A few days after Lemon phoned Wilson’s parents about community organizing, the girl and her mother visited the Kenwood Oakland Community Organization, where Wilson was hired on the spot. Now, a year later, she routinely devotes her after-school hours to anti-violence efforts, job-creation programs and education campaigns. Sometimes she gives up weekends to work. Often, she uses lunch periods to do research or type speeches.
“It was never my intention that Brandi would be working while in school,” said her mother, Terra Wilson-London. “But Brandi’s different. Even upperclassmen look up to her.”
Lest other adults view her work with a jaundiced eye, writing off youth organizers as naïve kids play-acting at change, they might consider the ground already covered. This fall, Wilson – who plans to study criminal law in college – has twice met with members of President Obama’s staff in Washington, D.C., to talk about youth violence. In Chicago, she has helped to create substantive reform in school dropout prevention.

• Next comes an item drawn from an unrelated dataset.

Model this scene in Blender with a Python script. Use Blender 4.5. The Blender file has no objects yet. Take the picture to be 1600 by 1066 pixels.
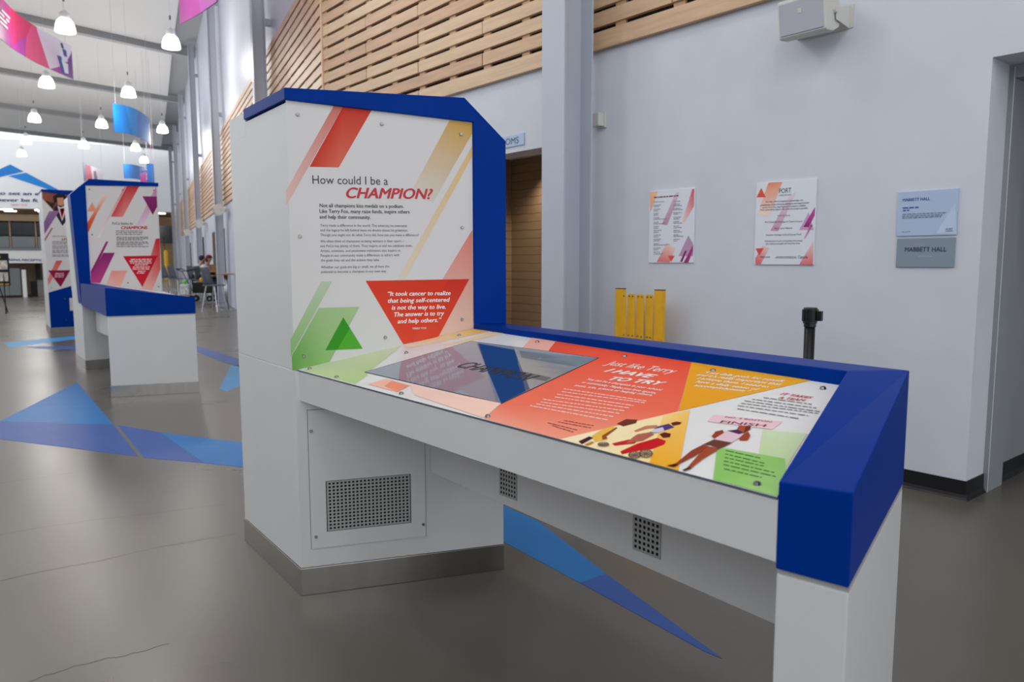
import bpy, bmesh, math, random
from mathutils import Vector, Matrix
random.seed(7)
scene = bpy.context.scene
COL = scene.collection

# ------------------------------------------------------------------ camera
CAM_H, FPX = 1.40, 1179.44
pitch, roll, yaw = (math.radians(v) for v in (6.0446, 0.0916, 39.2304))
fwd = Vector((math.sin(yaw)*math.cos(pitch), math.cos(yaw)*math.cos(pitch), -math.sin(pitch)))
rgt = Vector((math.cos(yaw), -math.sin(yaw), 0)); dwn = fwd.cross(rgt)
r2 = rgt*math.cos(roll)+dwn*math.sin(roll); d2 = -rgt*math.sin(roll)+dwn*math.cos(roll)
cd = bpy.data.cameras.new('camera'); cam = bpy.data.objects.new('camera', cd); COL.objects.link(cam)
m = Matrix((( r2.x, -d2.x, -fwd.x, 0), (r2.y, -d2.y, -fwd.y, 0), (r2.z, -d2.z, -fwd.z, CAM_H), (0, 0, 0, 1)))
cam.matrix_world = m
cd.sensor_width = 36; cd.lens = 36*FPX/1600; cd.clip_start = .05; cd.clip_end = 300
cd.dof.use_dof = True; cd.dof.focus_distance = 2.9; cd.dof.aperture_fstop = 4.0
scene.camera = cam

# ------------------------------------------------------------------ light of the day in the rest of the hall
world = bpy.data.worlds.new('world'); scene.world = world; world.use_nodes = True
bg = world.node_tree.nodes['Background']
bg.inputs[0].default_value = (0.90, 0.95, 1.0, 1); bg.inputs[1].default_value = 1.2
PENDANT_W = 70
view = scene.view_settings
view.view_transform = 'Standard'; view.look = 'None'; view.gamma = 1; view.use_curve_mapping = False
view.exposure = 0.38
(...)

“At the moment, there’s a sense of desperation about some issues -- particularly violence -- because nothing has really worked, so there’s a willingness to listen to anybody, even youth,” said Brian Brady, executive director of Mikva Challenge, a civic engagement organization for young people. “It’s hard to measure, but I think there’s a perceptible change. City leaders of all types, from principals to the mayor’s office, are becoming more receptive to listening to youth and trying to incorporate their opinions into serious discussions.”
Coincidentally, Wilson’s town hall speech took place on the anniversary of her cousin’s death. More than 8,000 people had attended his funeral in 1984, and now here was Brandi 25 years later, speaking to hundreds about the same problem. The irony escaped no one.

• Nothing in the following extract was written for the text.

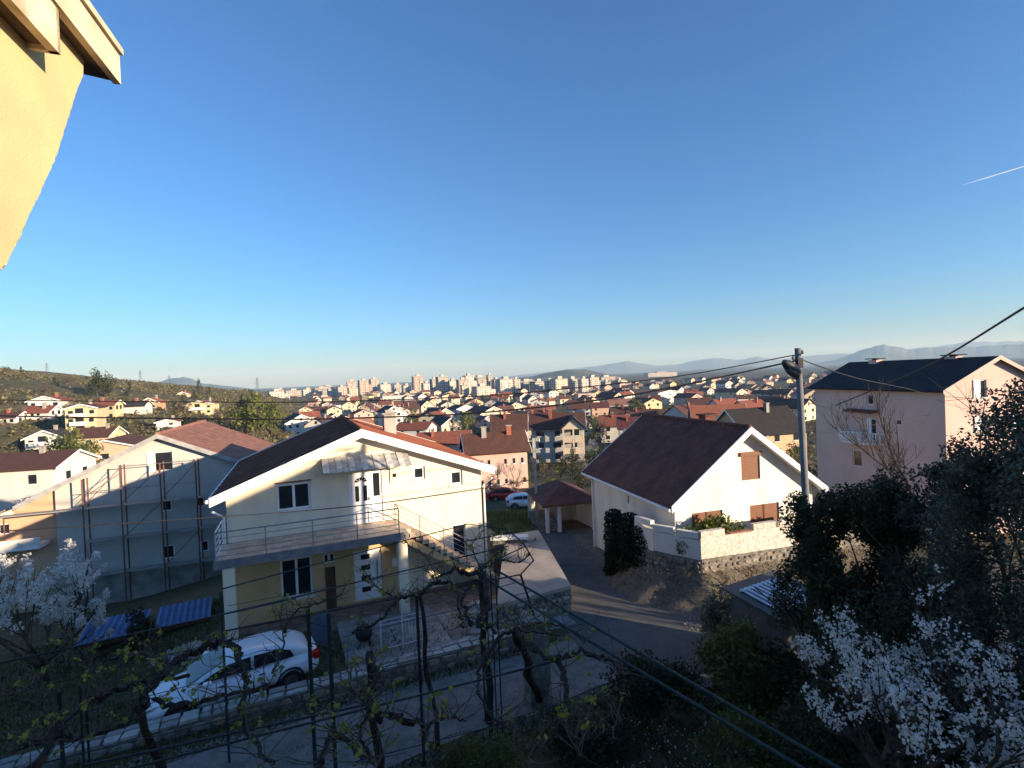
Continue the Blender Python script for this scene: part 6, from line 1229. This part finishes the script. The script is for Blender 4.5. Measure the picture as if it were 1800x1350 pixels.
# loose stones along the edges of drive, lane and bank
def loose_stones():
    rnd = random.Random(9); mb = MB()
    def put(x, y, s_):
        z = ground(x, y)+.035; b = len(mb.v); k = rnd.uniform(0, 6)
        for i in range(4): mb.v.append((x+s_*math.cos(k+i*1.57)*rnd.uniform(.6, 1), y+s_*math.sin(k+i*1.57)*rnd.uniform(.6, 1), z-.03))
        mb.v.append((x+rnd.uniform(-.2, .2)*s_, y, z+s_*rnd.uniform(.3, .7))); mb.f += [(b+i, b+(i+1) % 4, b+4) for i in range(4)]
    for _ in range(5000):
        t = rnd.uniform(0, 1); x, y = -16+20*t, 6.9+10.6*t; e = rnd.choice((-1, 1))*(1.5+abs(rnd.gauss(0, .28)))*(.2 if rnd.random() < .1 else 1); put(x-.47*e, y+.88*e, rnd.uniform(.015, .06))
    for _ in range(1800): y = rnd.uniform(18, 34); put(interp(y, [18, 21, 25, 30, 36], [7.2, 6.0, 4.9, 4.1, 3.5])+rnd.gauss(0, .35), y, rnd.uniform(.02, .09))
    for _ in range(900): x = rnd.uniform(6, 16); put(x, 18.9+rnd.gauss(0, .4), rnd.uniform(.02, .10))
    tag(mb.build('gravel', STONE[1]), 'loose stones along the edges of drive and lane', 'gravel', kind='stuff')
loose_stones()
# ---- tell the small houses and trees of the plain apart by the named house they stand by
def tell_apart():
    named = []; many = []
    for o in list(COL.objects):
        if o.get('category') not in ('house', 'tree', 'apartment block') or o.location.y < 50: continue
        v = CM.transposed() @ (o.location-Vector((0, 0, CAMZ))); px = (900+FPX*v.x/-v.z, 675-FPX*v.y/-v.z)
        if o.get('group'): many.append((o, px))
        elif o['category'] != 'tree': named.append((o, px))
    import re
    def short(l):
        l = re.split(r' (?:and|beside|behind|next|in front|below|above|under|near|just|standing|between|before|right|half|touching|past|after|leaning|where|at) |,', l)[0]; return ' '.join(l.split()[:7])
    cnt = {}; stop = {'with', 'a', 'the', 'of', 'in', 'very', 'and', 'to', 'by', 'wide', 'large', 'low'}; nth = 'nearest second third fourth fifth sixth seventh eighth ninth tenth eleventh twelfth thirteenth fourteenth fifteenth sixteenth'.split()
    for o, p in many:
        if ' in the gardens ' in o['label']: cnt.setdefault(o['label'], []).append(o); continue
        k = o['label'].split(' among ')[0].split(' standing')[0].split(' tucked')[0]; best = min(named, key=lambda n: (n[1][0]-p[0])**2+((n[1][1]-p[1])*1.6)**2); d = o.location-best[0].location
        rel = 'behind' if d.y > 22+.05*best[0].location.y else 'before' if d.y < -(22+.05*best[0].location.y) else 'beside'
        w = ('%s %s the %s' % (k, rel, short(best[0]['label']))).split()[:13]
        while w[-1] in stop: w.pop()
        cnt.setdefault(' '.join(w), []).append(o)
    for l, os_ in cnt.items():
        os_.sort(key=lambda o: o.location.y)
        for i, o in enumerate(os_): o['label'] = l if len(os_) == 1 else '%s, %s going back' % (l, nth[min(i, 15)])
tell_apart()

“She never met him, of course,” said Wilson’s mother. “But for someone who had never been to a funeral beside her grandmother’s, then in the last 18 months to attend two funerals of young people she knew, it has really rattled her.”

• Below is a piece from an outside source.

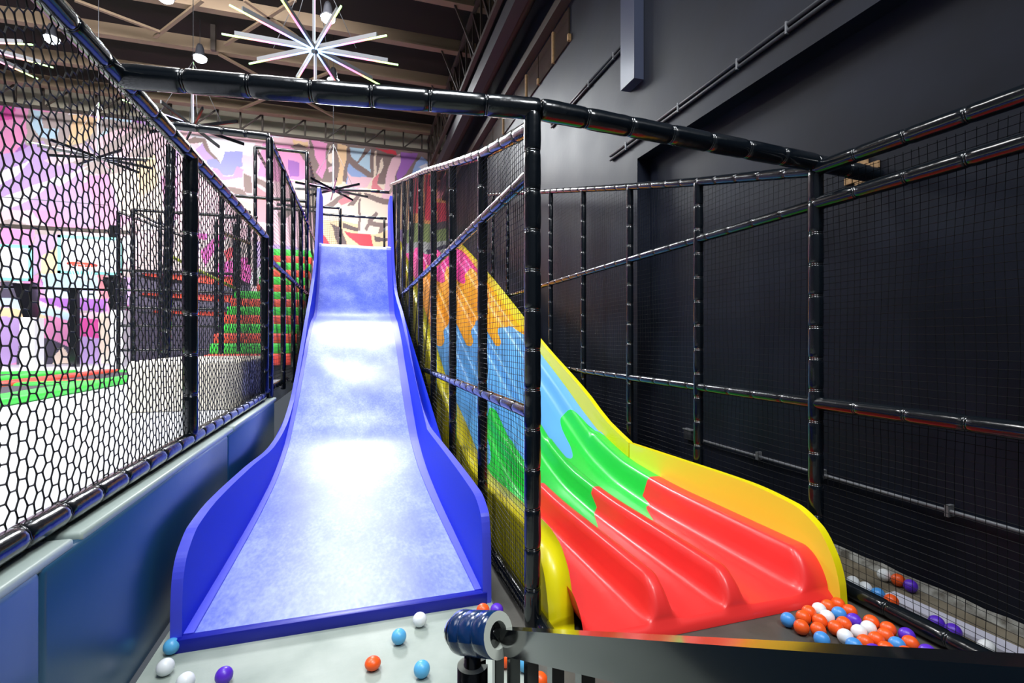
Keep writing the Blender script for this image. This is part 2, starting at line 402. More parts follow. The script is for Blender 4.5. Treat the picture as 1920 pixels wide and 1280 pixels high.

Wilson, who put hours of work into a much-heralded effort to reform Chicago’s dismal 50 percent graduation rate, is beginning to look beyond the city’s borders. She has her eye on getting a budget measure passed in the state legislature that would permanently fund youth employment – a measure she believes will curb youth violence like nothing else.
“I feel like the work is very hard and very frustrating,” she acknowledged. “But once we get our job done, we’ll see the results. We’re trying to pass a state bill to get 20,000 more jobs for youth. Then we’ll really start seeing a change.”
And what if that bill, caught up in a grinding state budget crisis, doesn’t pass?
“I won’t say our hard work is going down the drain,” Wilson said. “All that means is that we need to keep working, not give up and show them this is something we’re fighting for and we’re going to get. My being a part of this and helping to change things makes me feel proud. I know that I’m fighting for better jobs and education for my younger brother and sister.”
That idealism may be its own reward, at least as far as Wilson’s mother is concerned.
“Organizing is wonderful,” Wilson-London said. “It teaches children to be aware of what’s going on in the world beyond their front door, beyond their block. And I think it’s going to take Brandi to some really great places.”
Her voice will be heard, Wilson’s mother promised, even as so many others’ are silenced.